At the base of the hill we loaded up the bikes and headed to a quieter road, off the main highway. This was the longest leg of our trip, but happily (at least for me) it was a paved road. The trip started almost at the mouth of the Ambato river and would follow it all the way down to the town named after it. (Or vice versa.) 

Start of the Ambato River

Rolling hills of Central Ecuador

Stopping to see if the road is clear ahead due to construction.

Heart of the valley

The final leg curled through the mountains, alongside the river and we could see the river slowly widen as we made our descent.  The views were absolutely stunning - I know - I've overused that word, but how else can I describe it? At one point, we thought our trip might be cut short, as they are doing waterway improvements, but happily the road was opened and we got to enjoy the full ride. 

When we arrived in Ambato, it was a jubilant and yet, strangely sad, moment. Our trip was over, we had made friends with our group and bonded with our guides and it was all coming to an end.
Cesar, one of our intrepid Jeep drivers

Hiding his face is Angel, our bus driver

Patricio, our other Jeep driver
In all the rush, I never got a photo of Fernando...I'm mad at myself, because he made the trip what it was.

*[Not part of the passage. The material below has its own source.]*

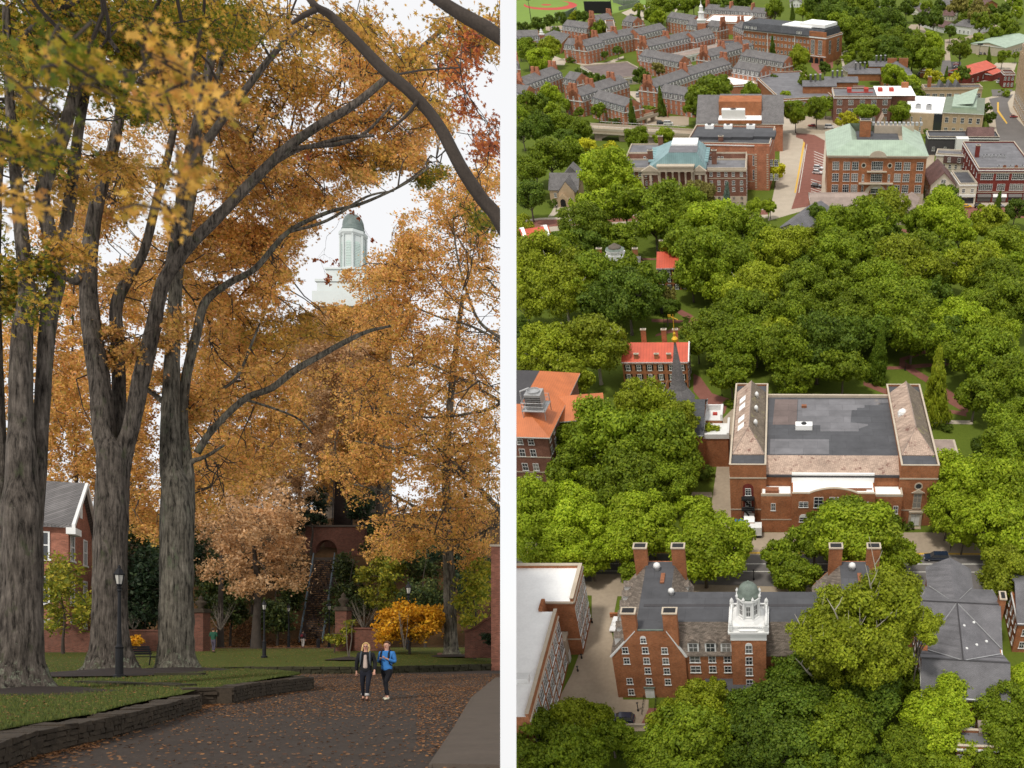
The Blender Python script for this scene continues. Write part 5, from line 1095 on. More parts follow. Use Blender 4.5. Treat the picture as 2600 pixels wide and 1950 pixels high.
D('long dormitory wing at the left edge above the dark trees', (135, 775), (440, 662), chs=(0, .5, 1)); D('short dormitory wing joined to the right end of the left-edge wing', (440, 715), (545, 735), chs=())
D('dormitory wing running up to the right from the big gable above the bridge', (608, 872), (1010, 742), chs=(0, .35, .8))
D('dormitory wing with rounded gable just left of the footbridge', (680, 880), (968, 965), chs=())
D('dormitory wing with double chimney gable left of the big tree', (1245, 795), (1545, 690), chs=(0,)); D('longest dormitory wing climbing toward the courtyard', (1545, 688), (1895, 585), chs=(0, 1))
D('dormitory wing behind the slim green cypress above the ramp', (1260, 830), (1560, 880), chs=())
D('dormitory wing facing the white flat roof on the right', (1892, 622), (2125, 662), chs=()); D('rear dormitory wing right of the long courtyard', (1952, 515), (2330, 580), chs=(0,))
D('dormitory wing along the near side of the tan courtyard', (1715, 528), (2085, 425), chs=(0, .4, .8)); D('dormitory wing with plain gable above the brown dining hall roof', (1090, 515), (1428, 578), chs=())
D('dormitory wing bordering the far side of the tan courtyard, left half', (1185, 440), (1580, 350), chs=(0, .5)); D('dormitory wing bordering the far side of the tan courtyard, right half', (1580, 365), (1748, 322), chs=())
D('dormitory wing with tall chimney gable above the crossing paths', (445, 418), (585, 432), chs=(1,)); D('dormitory wing with small projecting gable right of the crossing paths', (640, 440), (800, 400), chs=(0,))
D('dormitory wing in the middle row, left half', (770, 388), (1100, 318), chs=(0, .5)); D('dormitory wing in the middle row, right half', (1105, 335), (1338, 278), chs=())
D('rear dormitory wing left of the brick stair block', (430, 252), (645, 282), chs=(1,)); D('rear dormitory wing behind the brick stair block', (730, 212), (885, 190), chs=(0, 1)); D('rear dormitory wing right of the brick stair block', (945, 212), (1035, 228), chs=())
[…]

Here are some photos of Ambato, if you can handle a few more:

The weather finally turned on the day we were returning to Cuenca, but we were blessed with mainly sunshine for the majority of our journey.  On our way home, we stopped in a quaint little town called Alousi (Allow-sie) for lunch and this are the final pictures I'm going to inflict on you.

Train that runs over the "Devil's Nose" or Nariz del Diablo

More incredible country side, just outside Alousi

Thank you to all of our group, you made the trip extra special! That's it kids, thanks for sticking it through to the end.  Hope to have more adventures from the centre of the earth soon!